Mr. Goldring takes particular pride in having defied the skeptics in pulling off the turnaround without buying a financial planning business to help sell funds, as some of his major Canadian rivals have done.

"It's a strategy that I don't believe in," said Mr. Goldring, chief executive officer of AGF. "The best way to silence the critics is to prove them wrong."

Mr. Goldring's approach means he has not been forced to go head-to-head with Canada's big banks, which can use their vast branch networks to try to convert depositors into buyers of their own mutual funds.

"If you try to emulate them, it's going to be very difficult and very costly for us," he said in an interview Friday. "More important is that [financial advisers]will always go for fund performance and service."

There have been two models at work in the industry when it comes to distribution. Investors Group Inc., a unit of Winnipeg-based IGM Financial Inc., has long been successful selling its funds through its own financial advisers. The more recent trend has been for mutual companies to acquire independent financial planning firms whose advisers are not bound to give preference to their owners' funds.

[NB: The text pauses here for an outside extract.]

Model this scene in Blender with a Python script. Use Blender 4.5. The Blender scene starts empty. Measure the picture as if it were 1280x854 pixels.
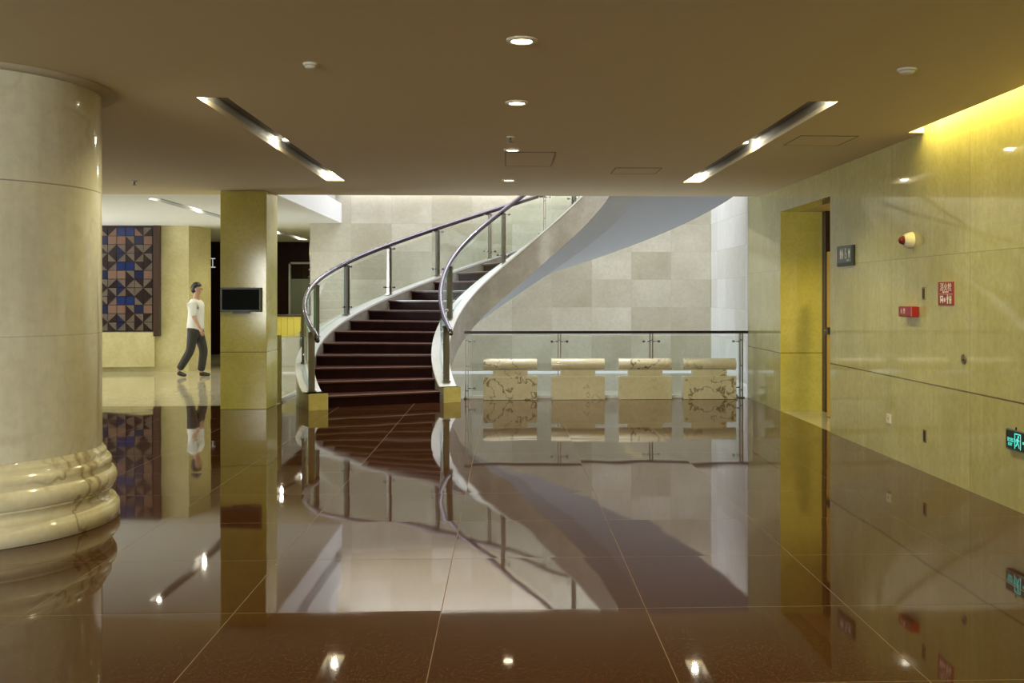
import bpy, bmesh, math, random
from mathutils import Vector, Matrix
random.seed(7)
PI = math.pi
C = bpy.context.scene.collection

# ------------------------------------------------------------------ dimensions (metres)
EYE = 1.534            # camera height
HC = 2.956             # foyer ceiling
XR = 3.63              # right wall plane
YV = 14.65             # front edge of the stair void in the ceiling
YP = 15.45             # floor edge / guard rail line
XVL = -3.23            # left edge of the void
XVR = 4.04             # right wall of the void
YB = 20.3              # back wall of the void
HTOP = 7.4             # roof over the void
UF = 4.39              # upper floor

# ------------------------------------------------------------------ node helper
class NT:
    def __init__(s, name):
        s.mat = bpy.data.materials.new(name); s.mat.use_nodes = True
        s.t = s.mat.node_tree; s.t.nodes.clear()
        s.out = s.t.nodes.new('ShaderNodeOutputMaterial')
    def n(s, typ, ins=None, **props):
        nd = s.t.nodes.new('ShaderNode' + typ)
        for k, v in props.items(): setattr(nd, k, v)
        for k, v in (ins or {}).items():
            sk = nd.inputs[k]
            if isinstance(v, bpy.types.NodeSocket): s.t.links.new(v, sk)
            else:
                if isinstance(v, (tuple, list)) and len(v) == 3 and sk.type == 'RGBA': v = (*v, 1)
                sk.default_value = v
        return nd
    def m(s, op, a, b=0.0, c=None):
        ins = {0: a, 1: b}
        if c is not None: ins[2] = c
        return s.n('Math', ins, operation=op).outputs[0]
    def v(s, op, a, b=(0, 0, 0)):
        return s.n('VectorMath', {0: a, 1: b}, operation=op).outputs[0]
    def mix(s, f, a, b, blend='MIX'):
        nd = s.n('Mix', None, data_type='RGBA', blend_type=blend)
        for sk, v in ((nd.inputs[0], f), (nd.inputs[6], a), (nd.inputs[7], b)):
            if isinstance(v, bpy.types.NodeSocket): s.t.links.new(v, sk)
            else: sk.default_value = (*v, 1) if isinstance(v, (tuple, list)) and len(v) == 3 else v
        return nd.outputs[2]
    def ramp(s, f, stops):
        nd = s.n('ValToRGB', {0: f}); cr = nd.color_ramp
        while len(cr.elements) < len(stops): cr.elements.new(0.5)
        for e, (p, c) in zip(cr.elements, stops):
            e.position = p; e.color = (*c, 1) if len(c) == 3 else c
        return nd.outputs[0]
    def surf(s, sh): s.t.links.new(sh, s.out.inputs[0]); return s.mat
    def bsdf(s, **ins): return s.surf(s.n('BsdfPrincipled', {k.replace('_', ' '): v for k, v in ins.items()}).outputs[0])

def plain(name, col, rough=.5, metal=0., ior=1.5, **kw):
    t = NT(name)
    pos = t.n('NewGeometry').outputs['Position']
    nz = t.n('TexNoise', {'Vector': pos, 'Scale': 9.0, 'Detail': 3.0}).outputs[0]
    c = t.mix(t.m('MULTIPLY', nz, .16), col, tuple(x * .7 for x in col))
    return t.bsdf(Base_Color=c, Roughness=rough, Metallic=metal, IOR=ior, **kw)

def emit(name, col, st):
    t = NT(name)
    return t.surf(t.n('Emission', {'Color': col, 'Strength': st}).outputs[0])

def marble(name, c1, c2, vein=None, vamt=.35, scale=1.2, rough=.12, tile=None, joint=None, jw=.003, var=0., ior=1.5,
           vscale=1.4, vwid=.03, lines=(), local=False, vpatch=(.42, .6), speck=0., streak=None, mott=.35):
    """polished stone; tile=(axis_u, axis_v, su, sv, ou, ov) in world metres; lines=(axis, position, width, strength)"""
    t = NT(name)
    geo = t.n('NewGeometry')
    pos = geo.outputs['Position']
    if local:
        pos = t.n('TexCoord').outputs['Object']
        rnd = t.n('ObjectInfo').outputs['Random']
        pos = t.v('ADD', pos, t.v('SCALE', (7.3, 3.1, 5.7)) if False else t.n('CombineXYZ', {0: t.m('MULTIPLY', rnd, 31.), 1: t.m('MULTIPLY', rnd, 17.), 2: t.m('MULTIPLY', rnd, 53.)}).outputs[0])
    sep = t.n('SeparateXYZ', {0: geo.outputs['Position']})
    base = pos
    jm = None; tv = None
    if tile:
        au, av, su, sv, ou, ov = tile
        u = t.m('DIVIDE', t.m('SUBTRACT', sep.outputs[au], ou), su)
        v = t.m('DIVIDE', t.m('SUBTRACT', sep.outputs[av], ov), sv)
        cell = t.n('CombineXYZ', {0: t.m('FLOOR', u), 1: t.m('FLOOR', v), 2: 0.0}).outputs[0]
        wn = t.n('TexWhiteNoise', {'Vector': cell}, noise_dimensions='3D')
        tv = wn.outputs[0]
        base = t.v('ADD', pos, t.v('MULTIPLY', wn.outputs[1], (40, 40, 40)))
        ds = []
        for q, sz in ((u, su), (v, sv)):
            fr = t.m('FRACT', q); ds.append(t.m('MULTIPLY', t.m('MINIMUM', fr, t.m('SUBTRACT', 1., fr)), sz))
        jm = t.m('LESS_THAN', t.m('MINIMUM', ds[0], ds[1]), jw)
    n1 = t.n('TexNoise', {'Vector': base, 'Scale': scale, 'Detail': 6.0, 'Roughness': .62, 'Distortion': .4}).outputs[0]
    col = t.ramp(n1, [(.3, c2), (.62, c1)])
    n2 = t.n('TexNoise', {'Vector': base, 'Scale': scale * 11, 'Detail': 5.0, 'Roughness': .7}).outputs[0]
    col = t.mix(t.ramp(n2, [(.34, (mott,) * 3), (.58, (0, 0, 0))]), col, tuple(x * .82 for x in c2))
    if streak:
        sc = t.v('MULTIPLY', base, streak)
        n5 = t.n('TexNoise', {'Vector': sc, 'Scale': 3., 'Detail': 6.0, 'Roughness': .65}).outputs[0]
        col = t.mix(t.m('MULTIPLY', t.ramp(n5, [(.4, (0, 0, 0)), (.62, (1, 1, 1))]), .3), col, tuple(x * .8 for x in c2))
    if vein:
        wob = t.n('TexNoise', {'Vector': base, 'Scale': vscale * 1.7, 'Detail': 4.0}).outputs[1]
        pv = t.v('ADD', base, t.v('MULTIPLY', wob, (.35, .35, .35)))
        n3 = t.n('TexNoise', {'Vector': pv, 'Scale': vscale, 'Detail': 3.5, 'Roughness': .55}).outputs[0]
        dd = t.m('ABSOLUTE', t.m('SUBTRACT', n3, .5))
        vm = t.m('SUBTRACT', 1., t.m('SMOOTH_MIN', t.m('DIVIDE', dd, vwid), 1., .2))
        patch = t.n('TexNoise', {'Vector': base, 'Scale': vscale * .8, 'Detail': 1.0}).outputs[0]
        vm = t.m('MULTIPLY', t.m('MAXIMUM', vm, 0.), t.ramp(patch, [(vpatch[0], (0, 0, 0)), (vpatch[1], (1, 1, 1))]))
        col = t.mix(t.m('MULTIPLY', vm, vamt), col, vein)
    if speck:
        n4 = t.n('TexNoise', {'Vector': base, 'Scale': 120., 'Detail': 2.0}).outputs[0]
        col = t.mix(t.ramp(n4, [(.62, (0, 0, 0)), (.7, (speck,) * 3)]), col, tuple(min(1, x * 2.2) for x in c1))
    if tv is not None and var:
        col = t.mix(1., col, t.ramp(tv, [(0., (1 - var, 1 - var * 1.1, 1 - var * 1.45)), (1., (1 + var * .5,) * 3)]), 'MULTIPLY')
    for ax, p, w, st in lines:
        lm = t.m('LESS_THAN', t.m('ABSOLUTE', t.m('SUBTRACT', sep.outputs[ax], p)), w)
        col = t.mix(t.m('MULTIPLY', lm, st), col, (.05, .04, .02))
    if jm is not None and joint: col = t.mix(t.m('MULTIPLY', jm, .6), col, joint)
    return t.bsdf(Base_Color=col, Roughness=rough, IOR=ior)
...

IGM, which also owns Mackenzie Financial Corp., bought independent financial planning firm IPC Investment Planning Counsel in 2004. CI Financial Income Fund purchased Assante, while Dundee Wealth Management Inc., which runs Dynamic funds, acquired Cartier Partners Financial Group.

Despite the arm's-length relationships in most cases, Mr. Goldring believes the rationale behind the trend is "if you have distribution, they would sell your product during the good and bad times."

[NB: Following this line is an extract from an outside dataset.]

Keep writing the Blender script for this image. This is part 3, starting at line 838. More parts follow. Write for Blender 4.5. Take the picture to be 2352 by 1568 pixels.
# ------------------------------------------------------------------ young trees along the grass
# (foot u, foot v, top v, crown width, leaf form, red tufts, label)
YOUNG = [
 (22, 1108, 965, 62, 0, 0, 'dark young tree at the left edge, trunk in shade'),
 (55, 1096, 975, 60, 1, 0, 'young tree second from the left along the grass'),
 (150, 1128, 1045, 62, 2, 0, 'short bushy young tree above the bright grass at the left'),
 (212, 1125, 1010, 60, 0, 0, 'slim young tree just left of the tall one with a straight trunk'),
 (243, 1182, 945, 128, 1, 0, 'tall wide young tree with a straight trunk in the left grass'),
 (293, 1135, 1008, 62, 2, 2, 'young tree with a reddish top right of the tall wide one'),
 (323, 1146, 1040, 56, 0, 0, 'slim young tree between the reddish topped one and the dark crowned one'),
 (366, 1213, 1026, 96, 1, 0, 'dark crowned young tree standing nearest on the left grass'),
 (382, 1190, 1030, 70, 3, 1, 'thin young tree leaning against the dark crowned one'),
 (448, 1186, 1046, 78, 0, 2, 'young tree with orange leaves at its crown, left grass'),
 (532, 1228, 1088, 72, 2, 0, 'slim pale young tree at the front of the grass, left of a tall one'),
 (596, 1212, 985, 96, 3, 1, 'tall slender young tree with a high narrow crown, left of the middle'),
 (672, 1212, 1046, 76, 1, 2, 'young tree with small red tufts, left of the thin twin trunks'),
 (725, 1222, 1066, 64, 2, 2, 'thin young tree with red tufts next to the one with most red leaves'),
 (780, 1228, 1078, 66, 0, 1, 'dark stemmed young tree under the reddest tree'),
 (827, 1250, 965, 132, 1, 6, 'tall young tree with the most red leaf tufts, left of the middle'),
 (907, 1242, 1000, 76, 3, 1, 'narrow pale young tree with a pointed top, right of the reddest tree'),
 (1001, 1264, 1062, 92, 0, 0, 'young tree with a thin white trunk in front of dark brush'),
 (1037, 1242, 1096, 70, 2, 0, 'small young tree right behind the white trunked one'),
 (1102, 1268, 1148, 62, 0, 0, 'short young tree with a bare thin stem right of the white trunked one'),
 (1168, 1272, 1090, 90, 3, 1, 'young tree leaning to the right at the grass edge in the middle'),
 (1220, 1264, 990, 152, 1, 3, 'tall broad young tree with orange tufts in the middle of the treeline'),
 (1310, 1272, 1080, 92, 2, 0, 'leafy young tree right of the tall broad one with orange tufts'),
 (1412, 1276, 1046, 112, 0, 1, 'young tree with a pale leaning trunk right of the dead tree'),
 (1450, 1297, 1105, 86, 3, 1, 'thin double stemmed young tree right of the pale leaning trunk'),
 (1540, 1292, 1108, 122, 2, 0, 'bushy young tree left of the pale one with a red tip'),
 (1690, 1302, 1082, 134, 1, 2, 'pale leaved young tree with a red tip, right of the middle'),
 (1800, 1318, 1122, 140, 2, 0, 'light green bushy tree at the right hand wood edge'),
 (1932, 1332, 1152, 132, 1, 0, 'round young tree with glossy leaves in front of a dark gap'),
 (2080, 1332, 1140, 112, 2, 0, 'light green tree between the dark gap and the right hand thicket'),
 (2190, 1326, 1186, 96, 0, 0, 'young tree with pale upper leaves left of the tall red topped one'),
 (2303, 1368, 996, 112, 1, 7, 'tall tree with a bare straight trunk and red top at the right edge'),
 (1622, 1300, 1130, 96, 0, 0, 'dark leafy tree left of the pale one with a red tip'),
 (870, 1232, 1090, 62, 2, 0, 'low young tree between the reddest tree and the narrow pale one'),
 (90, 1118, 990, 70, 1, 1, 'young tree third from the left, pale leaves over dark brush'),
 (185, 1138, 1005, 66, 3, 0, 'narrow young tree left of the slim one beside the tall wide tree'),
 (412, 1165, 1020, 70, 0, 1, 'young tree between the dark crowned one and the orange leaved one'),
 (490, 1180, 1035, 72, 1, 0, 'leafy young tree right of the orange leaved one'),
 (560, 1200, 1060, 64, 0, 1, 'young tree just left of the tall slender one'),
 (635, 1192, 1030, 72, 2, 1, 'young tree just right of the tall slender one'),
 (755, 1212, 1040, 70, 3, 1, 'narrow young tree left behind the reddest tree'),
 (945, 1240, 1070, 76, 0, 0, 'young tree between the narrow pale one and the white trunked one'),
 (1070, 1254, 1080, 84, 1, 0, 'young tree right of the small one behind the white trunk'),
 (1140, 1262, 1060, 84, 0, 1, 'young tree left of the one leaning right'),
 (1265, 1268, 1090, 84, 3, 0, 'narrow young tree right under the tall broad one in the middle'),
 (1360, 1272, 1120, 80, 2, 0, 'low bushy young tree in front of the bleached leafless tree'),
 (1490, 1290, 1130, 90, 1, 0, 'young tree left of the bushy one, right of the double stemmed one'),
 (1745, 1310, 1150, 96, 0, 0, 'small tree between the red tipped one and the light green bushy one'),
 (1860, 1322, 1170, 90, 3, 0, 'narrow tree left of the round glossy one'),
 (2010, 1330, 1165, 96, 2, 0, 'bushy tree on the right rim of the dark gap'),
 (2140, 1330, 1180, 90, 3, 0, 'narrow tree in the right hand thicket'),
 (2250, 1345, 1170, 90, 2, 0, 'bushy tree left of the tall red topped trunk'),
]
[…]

But that premise is "faulty," he said. AGF had a 400-person sales force in the 1960s, but when economic conditions became tough in 1973 it had to lay them off. "People were just not buying our product."

Another problem with financial advisers tied to a mutual fund company is that consumers wonder whether the person recommending a fund is doing so in the best interest of the consumer, or the parent company.

"We wanted to avoid any perception that there is a conflict," Mr. Goldring said.

Times were good for AGF until 2002. Money had been flowing easily into the firm, largely on the success of funds managed by San Francisco-based Brandes Investment Partners LLP, which ran one-third of AGF's assets. When Brandes left to set up its on Canadian company, AGF was hit by a flood of redemptions.

AGF had been so "wildly successful" selling one product - AGF International Value Fund run by Brandes - that it "lost contact" with advisers, Mr. Goldring said. "We had to start listening again very closely … It's not rocket science. It's making sure they have the products and services to meet the needs of their clients."

The redemptions forced AGF to take a hard look at all of its operations. There were "no sacred cows" save its dual-class voting share structure that gives the Goldring family control and protects AGF from a takeover.

Mr. Goldring revamped the sales and marketing team. He hired Randy Ambrosie, a former Edmonton Eskimos football player who began his financial career an investment adviser, to head that department in 2004. He has since been promoted to become president of the mutual fund arm.

AGF hired more "wholesalers" - the sales force that meet the advisers. AGF fund managers who couldn't cut it on performance were turfed, and those who stayed became more active in talking to financial planners.

The company introduced new products such as Elements, a fund portfolio that pays rebates to investors if returns fall short of performance benchmarks. AGF also got lucky in that Ottawa lifted the 30-per-cent foreign content limit on pension funds, making its global funds - a specialty - more attractive.

"The proof in the pudding" was when AGF climbed back into net sales last year, and won the 2006 Advisors' Choice Investment Fund Company Award, said Mr. Goldring. "The whole team worked very hard to make this happen, and make it a sustainable solid foundation to launch us into the next 50 years."